Assessing geological hazard susceptibility and impacts of climate factors in the eastern Himalayan syntaxis region

The eastern Himalayan syntaxis (EHS) region is characterized by steep topography, strong tectonic activity, and strong disaster activity, and the disaster activity has a temporal correlation with the change of seasonal climate factors. Different from other disaster-prone areas, the disasters in the EHS area are more destructive and more susceptible to changes in climate factors. However, previous studies on disaster susceptibility in the region mainly focused on geohazard samples, regional topography, and geological conditions and seldom considered the characteristics of disaster activity and the characteristics of seasonal temperature and rainfall changes, which often led to an underestimation of disaster susceptibility in this region. Therefore, in this study, SBAS-InSAR technology and the GEE (Google Earth Engine) platform were used to identify 317 geological disasters and construct the spatial-temporal motion field and spatial-temporal background information of disasters in the last 5 years. Based on the random forest and optimized evaluation data model, the disaster susceptibility in the EHS area was quantitatively evaluated. The AUC value of the model was 0.89, indicating that the results have high reliability. The results showed that the high-susceptibility areas were mainly distributed in the riverbank and high-altitude areas. The SHAP model revealed that the factors of temperature, precipitation, slope, and elevation in the EHS area had a great negative influence on the disaster.
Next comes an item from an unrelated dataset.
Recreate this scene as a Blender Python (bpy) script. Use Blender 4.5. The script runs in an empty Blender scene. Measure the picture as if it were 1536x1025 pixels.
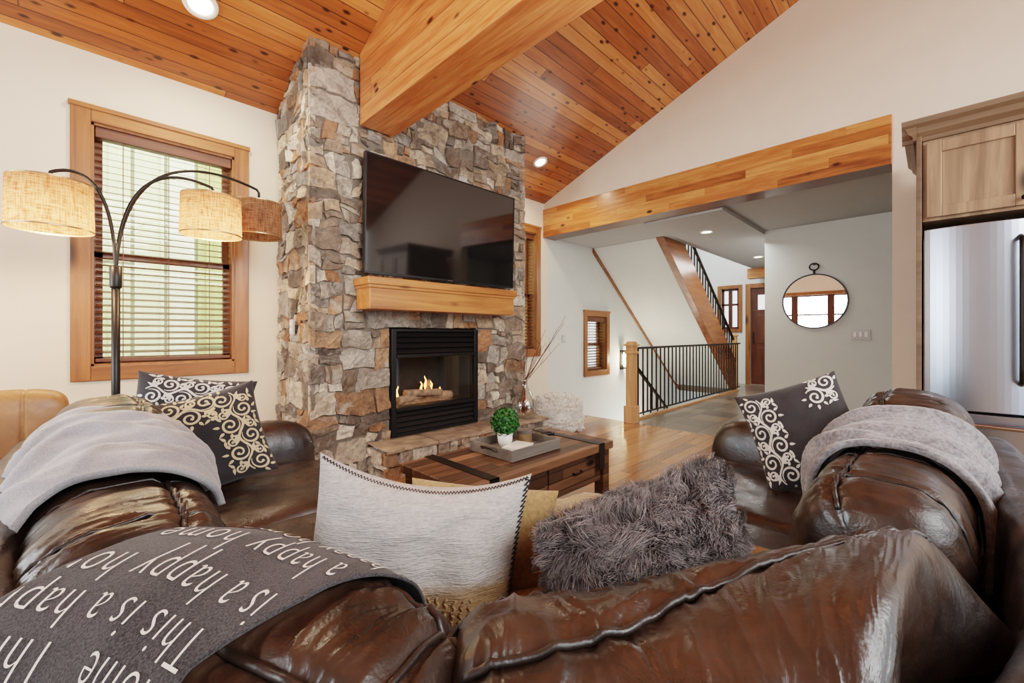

The quantitative results of the influence of seasonal temperature and precipitation on disaster susceptibility showed that the area of susceptibility in summer was significantly higher than that in winter, and the area of high and very high susceptibility increased by about 13%. Finally, the dynamic failure process of typical landslide and glacier disasters in highly susceptible areas was quantitatively predicted, which provides a scientific basis for disaster prevention.